Ortografices
Dia desses, encontrei ali perto do Café Blumenau, o ex-colega colunista do Santa Gervásio Tessaleno Luz. Levava a tiracolo alguns exemplares do seu último livro e já foi perguntando se trazia uma caneta (não tenho o hábito), para me presentear com um exemplar. Ainda não tive tempo de ler "Últimas do Barão de Itapuí", certamente uma deliciosa coleção de crônicas reunidas pelo professor em seus 52 anos observando gentes.
O Tessaleno é também uma dessas velhas e atentas onças das redações barulhentas. Com mais um amigo à mesa, pedimos uma caneta à moça do café. Depois da dedicatória e amenidades, não deu outra. Malhamos a "atual conjuntura" e tudo isso que está aí". Dali, fomos aos velhos e saudosos mestres de português, tão decisivos em nossas quedas literárias. Os caras nos legaram a curiosidade, o encanto pela mecânica da língua e o prazer em elaborar textos bem construídos. Eu sei, são manjadas reminiscências, no entanto revivê-los, inclusive seus gestos e tiques, é sempre uma fantástica e insubstituível máquina do tempo.
Gervásio pousou a xícara e despediu-se apressado, não sem antes lançar praga aos imbecis responsáveis pela última, desnecessária e maldita reforma ortográfica. E avisou, levantando o indicador: As crônicas em "Últimas do Barão de Itapuí", ainda escritas sobre a regência da ortografia da ortografia anterior, fiz questão que permanecessem com a acentuação original, viu!". Legal essa do Gervásio. Achei um elegante protesto contra os inúteis acadêmicos, lusófonos, aos quais deram poderes para praticar um desmando de tal calibre.

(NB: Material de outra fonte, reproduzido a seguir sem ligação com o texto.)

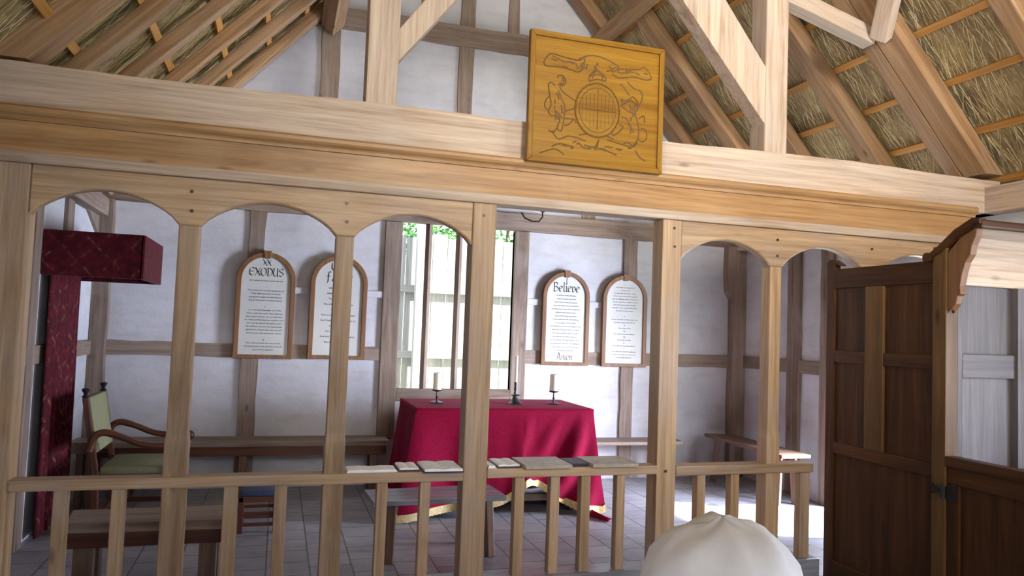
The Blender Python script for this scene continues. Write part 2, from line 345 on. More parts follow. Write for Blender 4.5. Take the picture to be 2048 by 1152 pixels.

De volta ao escritório, abri o arquivo do "acordo" pela enésima vez, só pra confirmar minha irritação com esse bando de desocupados, signatários do disparate. De novo: por que extraíram sem um bom argumento o acento agudo da terceira pessoa do singular do verbo parar (para), tornando sua grafia idêntica à da preposição? Por que fulminaram os acentos de grupos de palavras onde coabitam voo, ideia e feiúra? Nas regras com os hífens, então, cometeram insana distorção. Foi só para sacanear as turmas dos concursos públicos e do Enem?
E o que a sábia comissão teve contra o trema, esse útil e imprescindível diferencial? O caro e paciente leitor sabe como se define a pessoa que fala cinco idiomas? É o qüinqüelíngue. Em favor da pronúncia, não seria mais confortável grafar quinquelíngue? Ah... entendi! A maçaroca toda foi criada para que haja uma ortografia unificada em todos os países de língua oficial portuguesa. Pra quê? Para eu ler o jornal sem me atrapalhar se um dia for ao Timor-Leste?